O poder que lhe deram agora inclui a maioria nas duas casas parlamentares, fora a maioria conservadora na Suprema Corte, formada pelas três indicações que ele fez no outro mandato.

Do alto de seu ego, cavalgando este poder como um novo Poseidon, Trump II trará tempestades com grande poder destrutivo, mudanças importantes na geopolítica global, na economia e no comércio internacional, com o recrudescimento do protecionismo e a imposição de tarifas a produtos estrangeiros.

Ditadores nem sempre chegam ao poder por golpes de Estado. Muitas vezes usam a democracia como escada. De alguma forma, esta eleição de Trump lembra a de julho de 1932 na Alemanha, em que o partido nazista teve uma grande vitória. Foi o mais votado (37%) embora não tenha feito a maioria no Parlamento. Em janeiro, após meses de instabilidade, Hitler foi nomeado chanceler. Daí para virar ditador foi um passo, e o resto nós sabemos.

Para nós, aqui na América do Sul, tão desimportante para a política externa americana, Trump pode significar o fortalecimento da extrema direita na região. Milei na Argentina e Bolsonaro no Brasil estão eufóricos. O argentino acha que seu governo desastroso pode ser salvo por Trump. Bolsonaro e os seus acham que ele poderá livrá-lo da inelegibilidade para poder concorrer em 2026. Ilusão. Para isso acontecer nosso Judiciário teria que dobrar o joelho e renegar a soberania.
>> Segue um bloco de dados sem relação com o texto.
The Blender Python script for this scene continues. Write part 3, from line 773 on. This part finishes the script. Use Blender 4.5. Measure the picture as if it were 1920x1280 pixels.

Muitos sofrerão com a volta de Trump, mas estou pensando mesmo é nos palestinos de Gaza. Trump pode acabar com a guerra na Ucrânia para livrar-se de seu custo, mas no Oriente Médio nada fará pela paz ou a criação do segundo Estado. Netanyahu terá sinal verde para avançar com seu genocídio rumo à limpeza étnica que é seu real objetivo.